If taxation is too much overhead then simple resource based caps would wok better: Let a hero have a stats that says that you may not have more creatures than x when you have between y to z resource cards in play.
I am against taxation and anything at all that regulates number of creatures until it's proven that it is an issue though.
Small, precise attack is what was killing Goliath or Achilles
If
that is what you are after, a game where a smaller army can defeat one with more members of higher attack values, then I'm all in agreement. We should indeed make sure that we come out that way, else I'd say we've failed.
The good news is that all that you describe is already possible: Again, as long as you pick quality over quantity you can pull it off with fewer creatures than the opponent. It is doable in Mtg and it will doable here as well... else the game would only be a race about getting the highest number of creatures on the table.
I like triforce concept, though without any hero card to serve an example it's nothing more than "liking". What's good is it may be almost entirely designed on the fly, card by card.

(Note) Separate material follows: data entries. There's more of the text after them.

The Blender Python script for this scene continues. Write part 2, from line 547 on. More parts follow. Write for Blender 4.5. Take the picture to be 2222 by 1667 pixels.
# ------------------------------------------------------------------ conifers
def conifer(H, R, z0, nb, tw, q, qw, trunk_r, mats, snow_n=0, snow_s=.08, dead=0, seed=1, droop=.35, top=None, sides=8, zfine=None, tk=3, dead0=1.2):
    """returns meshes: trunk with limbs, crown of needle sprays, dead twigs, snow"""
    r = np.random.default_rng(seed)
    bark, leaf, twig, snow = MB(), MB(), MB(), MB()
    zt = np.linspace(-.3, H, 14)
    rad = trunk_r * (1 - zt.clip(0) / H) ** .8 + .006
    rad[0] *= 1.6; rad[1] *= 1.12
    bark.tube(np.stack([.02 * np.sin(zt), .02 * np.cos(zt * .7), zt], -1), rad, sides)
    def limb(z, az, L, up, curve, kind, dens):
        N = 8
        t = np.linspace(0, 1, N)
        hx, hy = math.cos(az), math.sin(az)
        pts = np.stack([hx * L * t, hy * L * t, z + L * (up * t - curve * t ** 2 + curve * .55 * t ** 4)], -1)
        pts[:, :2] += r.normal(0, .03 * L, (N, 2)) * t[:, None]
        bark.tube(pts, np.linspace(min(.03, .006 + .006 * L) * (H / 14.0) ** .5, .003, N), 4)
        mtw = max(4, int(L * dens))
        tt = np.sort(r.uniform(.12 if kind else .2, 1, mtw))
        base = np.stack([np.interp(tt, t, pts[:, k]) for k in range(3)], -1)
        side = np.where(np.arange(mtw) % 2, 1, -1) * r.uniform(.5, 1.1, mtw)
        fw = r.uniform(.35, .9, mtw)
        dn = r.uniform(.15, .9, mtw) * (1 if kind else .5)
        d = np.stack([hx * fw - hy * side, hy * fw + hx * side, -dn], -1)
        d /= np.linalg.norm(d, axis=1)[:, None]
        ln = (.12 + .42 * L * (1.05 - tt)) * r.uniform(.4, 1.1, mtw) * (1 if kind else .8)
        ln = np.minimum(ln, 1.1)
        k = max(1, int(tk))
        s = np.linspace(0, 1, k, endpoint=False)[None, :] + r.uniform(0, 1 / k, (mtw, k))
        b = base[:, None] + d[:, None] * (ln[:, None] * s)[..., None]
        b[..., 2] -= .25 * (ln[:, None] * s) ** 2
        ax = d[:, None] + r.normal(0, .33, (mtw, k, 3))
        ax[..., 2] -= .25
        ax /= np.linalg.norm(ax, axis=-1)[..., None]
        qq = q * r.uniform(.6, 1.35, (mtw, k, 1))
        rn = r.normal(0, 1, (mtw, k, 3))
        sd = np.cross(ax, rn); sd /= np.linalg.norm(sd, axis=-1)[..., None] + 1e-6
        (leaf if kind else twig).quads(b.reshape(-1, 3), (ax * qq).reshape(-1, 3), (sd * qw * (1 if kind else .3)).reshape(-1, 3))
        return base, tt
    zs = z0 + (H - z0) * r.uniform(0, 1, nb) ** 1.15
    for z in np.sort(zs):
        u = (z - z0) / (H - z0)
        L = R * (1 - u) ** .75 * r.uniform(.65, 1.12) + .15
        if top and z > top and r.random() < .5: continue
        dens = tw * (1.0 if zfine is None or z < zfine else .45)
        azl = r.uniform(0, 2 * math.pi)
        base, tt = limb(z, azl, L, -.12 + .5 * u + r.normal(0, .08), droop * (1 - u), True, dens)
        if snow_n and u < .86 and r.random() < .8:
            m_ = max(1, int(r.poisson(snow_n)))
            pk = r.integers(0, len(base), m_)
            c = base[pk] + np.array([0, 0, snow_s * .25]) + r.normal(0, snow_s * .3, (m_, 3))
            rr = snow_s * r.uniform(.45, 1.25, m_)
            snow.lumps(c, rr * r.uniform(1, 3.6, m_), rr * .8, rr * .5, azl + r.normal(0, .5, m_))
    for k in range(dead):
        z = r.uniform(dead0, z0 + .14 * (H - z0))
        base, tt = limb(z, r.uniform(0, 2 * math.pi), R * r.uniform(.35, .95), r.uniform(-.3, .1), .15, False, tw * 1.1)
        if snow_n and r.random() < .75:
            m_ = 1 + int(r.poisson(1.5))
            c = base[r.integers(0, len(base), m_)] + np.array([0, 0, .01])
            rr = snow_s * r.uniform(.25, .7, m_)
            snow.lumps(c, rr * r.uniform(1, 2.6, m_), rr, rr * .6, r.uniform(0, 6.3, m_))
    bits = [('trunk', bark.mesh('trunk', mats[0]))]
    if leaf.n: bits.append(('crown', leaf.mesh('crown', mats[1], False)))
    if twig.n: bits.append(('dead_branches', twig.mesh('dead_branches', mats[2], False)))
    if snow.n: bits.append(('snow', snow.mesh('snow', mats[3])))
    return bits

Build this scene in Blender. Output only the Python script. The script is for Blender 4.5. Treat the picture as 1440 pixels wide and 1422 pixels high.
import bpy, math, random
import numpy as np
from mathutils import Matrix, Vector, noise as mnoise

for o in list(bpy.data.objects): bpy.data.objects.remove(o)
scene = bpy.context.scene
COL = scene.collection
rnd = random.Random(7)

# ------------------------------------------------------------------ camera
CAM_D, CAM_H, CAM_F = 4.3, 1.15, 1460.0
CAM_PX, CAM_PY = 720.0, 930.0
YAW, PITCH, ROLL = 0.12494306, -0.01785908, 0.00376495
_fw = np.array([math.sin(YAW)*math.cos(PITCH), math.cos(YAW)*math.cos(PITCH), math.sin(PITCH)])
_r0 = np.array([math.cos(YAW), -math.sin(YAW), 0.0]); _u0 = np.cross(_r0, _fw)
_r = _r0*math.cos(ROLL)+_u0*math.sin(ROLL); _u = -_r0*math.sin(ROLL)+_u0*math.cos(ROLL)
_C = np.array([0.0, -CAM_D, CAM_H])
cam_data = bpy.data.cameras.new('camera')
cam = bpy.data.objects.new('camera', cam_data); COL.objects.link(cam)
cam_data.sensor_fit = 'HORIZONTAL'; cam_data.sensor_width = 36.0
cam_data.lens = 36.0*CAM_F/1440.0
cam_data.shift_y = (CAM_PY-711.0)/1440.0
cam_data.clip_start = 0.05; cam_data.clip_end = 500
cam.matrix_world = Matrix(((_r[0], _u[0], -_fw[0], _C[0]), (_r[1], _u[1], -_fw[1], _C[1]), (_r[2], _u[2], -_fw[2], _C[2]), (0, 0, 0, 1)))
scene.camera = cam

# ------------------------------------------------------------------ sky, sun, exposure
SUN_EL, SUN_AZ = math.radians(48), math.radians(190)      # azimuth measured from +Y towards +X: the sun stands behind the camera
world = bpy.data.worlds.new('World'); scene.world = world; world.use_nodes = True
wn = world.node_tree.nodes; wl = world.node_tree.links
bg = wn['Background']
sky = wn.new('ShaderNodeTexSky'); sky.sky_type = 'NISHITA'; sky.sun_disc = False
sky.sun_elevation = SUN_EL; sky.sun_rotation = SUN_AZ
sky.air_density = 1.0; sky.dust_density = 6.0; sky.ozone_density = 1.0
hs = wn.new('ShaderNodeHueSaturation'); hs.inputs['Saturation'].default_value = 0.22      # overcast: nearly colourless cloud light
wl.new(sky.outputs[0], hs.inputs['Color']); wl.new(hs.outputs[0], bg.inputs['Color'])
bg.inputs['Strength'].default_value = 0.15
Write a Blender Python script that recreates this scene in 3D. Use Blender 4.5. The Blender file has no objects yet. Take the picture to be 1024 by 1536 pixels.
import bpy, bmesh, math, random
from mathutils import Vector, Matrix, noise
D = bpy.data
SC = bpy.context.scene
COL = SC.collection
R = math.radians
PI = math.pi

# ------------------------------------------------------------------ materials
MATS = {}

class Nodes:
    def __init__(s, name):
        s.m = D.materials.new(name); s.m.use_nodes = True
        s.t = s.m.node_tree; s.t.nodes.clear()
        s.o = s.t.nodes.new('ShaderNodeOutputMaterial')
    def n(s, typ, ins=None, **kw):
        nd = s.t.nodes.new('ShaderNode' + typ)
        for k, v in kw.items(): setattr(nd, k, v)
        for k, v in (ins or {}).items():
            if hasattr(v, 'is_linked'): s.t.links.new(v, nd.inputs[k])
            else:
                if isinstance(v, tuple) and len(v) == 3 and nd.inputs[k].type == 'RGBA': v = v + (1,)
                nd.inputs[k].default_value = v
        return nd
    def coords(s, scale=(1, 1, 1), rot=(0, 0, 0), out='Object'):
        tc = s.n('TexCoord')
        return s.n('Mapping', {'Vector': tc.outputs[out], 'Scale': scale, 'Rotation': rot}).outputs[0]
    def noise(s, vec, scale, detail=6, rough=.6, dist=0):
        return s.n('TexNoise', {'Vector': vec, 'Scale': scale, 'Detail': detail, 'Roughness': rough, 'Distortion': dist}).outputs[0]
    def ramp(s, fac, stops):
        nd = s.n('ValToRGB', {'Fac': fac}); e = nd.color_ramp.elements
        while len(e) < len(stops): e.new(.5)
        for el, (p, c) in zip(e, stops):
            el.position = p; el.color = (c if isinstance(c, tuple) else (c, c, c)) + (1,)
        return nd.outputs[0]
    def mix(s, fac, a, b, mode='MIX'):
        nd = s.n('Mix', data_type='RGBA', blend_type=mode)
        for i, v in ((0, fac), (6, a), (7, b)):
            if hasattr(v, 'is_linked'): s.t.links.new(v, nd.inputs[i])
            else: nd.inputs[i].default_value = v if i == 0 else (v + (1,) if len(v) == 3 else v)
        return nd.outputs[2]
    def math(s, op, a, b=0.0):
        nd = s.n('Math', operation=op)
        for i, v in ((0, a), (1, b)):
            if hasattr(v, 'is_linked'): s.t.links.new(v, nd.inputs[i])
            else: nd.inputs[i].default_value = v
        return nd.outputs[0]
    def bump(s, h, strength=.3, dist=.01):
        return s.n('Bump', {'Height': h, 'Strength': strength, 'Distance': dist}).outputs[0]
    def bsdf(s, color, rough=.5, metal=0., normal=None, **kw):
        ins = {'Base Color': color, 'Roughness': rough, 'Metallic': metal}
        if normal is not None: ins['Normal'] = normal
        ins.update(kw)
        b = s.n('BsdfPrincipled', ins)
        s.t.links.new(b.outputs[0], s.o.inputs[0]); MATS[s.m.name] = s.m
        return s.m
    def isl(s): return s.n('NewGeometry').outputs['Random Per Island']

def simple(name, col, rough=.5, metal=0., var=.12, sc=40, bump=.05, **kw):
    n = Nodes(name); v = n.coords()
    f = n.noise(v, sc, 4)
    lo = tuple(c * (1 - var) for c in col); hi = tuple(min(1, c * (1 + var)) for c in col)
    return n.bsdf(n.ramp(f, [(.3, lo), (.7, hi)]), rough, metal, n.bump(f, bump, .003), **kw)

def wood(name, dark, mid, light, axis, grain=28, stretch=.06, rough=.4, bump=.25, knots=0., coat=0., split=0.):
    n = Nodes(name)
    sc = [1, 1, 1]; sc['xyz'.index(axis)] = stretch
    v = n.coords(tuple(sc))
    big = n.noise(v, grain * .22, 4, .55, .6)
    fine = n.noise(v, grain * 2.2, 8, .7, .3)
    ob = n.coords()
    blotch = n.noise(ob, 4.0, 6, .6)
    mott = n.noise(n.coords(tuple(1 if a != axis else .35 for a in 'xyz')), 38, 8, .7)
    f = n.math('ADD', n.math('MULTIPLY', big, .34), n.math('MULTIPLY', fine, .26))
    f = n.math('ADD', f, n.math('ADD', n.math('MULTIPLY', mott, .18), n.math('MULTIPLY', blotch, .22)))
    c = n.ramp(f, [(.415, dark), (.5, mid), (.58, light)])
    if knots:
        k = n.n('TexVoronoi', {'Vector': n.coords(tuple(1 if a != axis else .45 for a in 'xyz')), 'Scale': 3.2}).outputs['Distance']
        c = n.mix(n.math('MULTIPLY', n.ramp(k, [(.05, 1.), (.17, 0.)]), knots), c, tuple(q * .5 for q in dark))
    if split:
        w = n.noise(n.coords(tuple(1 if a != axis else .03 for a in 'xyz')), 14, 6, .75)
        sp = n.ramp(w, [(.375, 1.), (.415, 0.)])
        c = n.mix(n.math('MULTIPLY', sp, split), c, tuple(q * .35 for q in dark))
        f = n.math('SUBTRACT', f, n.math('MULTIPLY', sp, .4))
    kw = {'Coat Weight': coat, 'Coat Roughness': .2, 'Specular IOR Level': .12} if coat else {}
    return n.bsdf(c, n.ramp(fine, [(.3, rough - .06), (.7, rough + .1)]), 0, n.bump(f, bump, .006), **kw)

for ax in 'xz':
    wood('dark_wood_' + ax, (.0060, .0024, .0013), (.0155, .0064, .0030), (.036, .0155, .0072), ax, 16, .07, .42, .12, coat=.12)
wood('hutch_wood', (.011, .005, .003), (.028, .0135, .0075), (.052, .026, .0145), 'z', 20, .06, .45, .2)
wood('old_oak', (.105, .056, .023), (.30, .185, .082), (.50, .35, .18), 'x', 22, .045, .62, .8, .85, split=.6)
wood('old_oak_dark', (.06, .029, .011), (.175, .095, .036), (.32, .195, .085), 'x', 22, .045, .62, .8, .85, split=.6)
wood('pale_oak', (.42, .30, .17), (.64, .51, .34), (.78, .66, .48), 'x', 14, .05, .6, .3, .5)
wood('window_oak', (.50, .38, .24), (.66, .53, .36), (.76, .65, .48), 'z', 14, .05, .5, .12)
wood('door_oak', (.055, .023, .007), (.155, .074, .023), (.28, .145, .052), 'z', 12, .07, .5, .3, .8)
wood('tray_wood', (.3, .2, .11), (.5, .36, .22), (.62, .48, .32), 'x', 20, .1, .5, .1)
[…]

The name is problematic though, and having three kinds of tokens, or tokens in three places on a single cards shouldn't happen, but I think all those issues can be easily avoided.
The name was more of a joke = P and yeah, wouldn't be there. I agree that heroes need to be around to evaluate them. People are free to create a couple
..else I will sooner or later.
The 3 kinds of tokens should just look differently. It doesnt matter at all where they are placed, on or next to the card, or wherever, as long as its visible to opponents.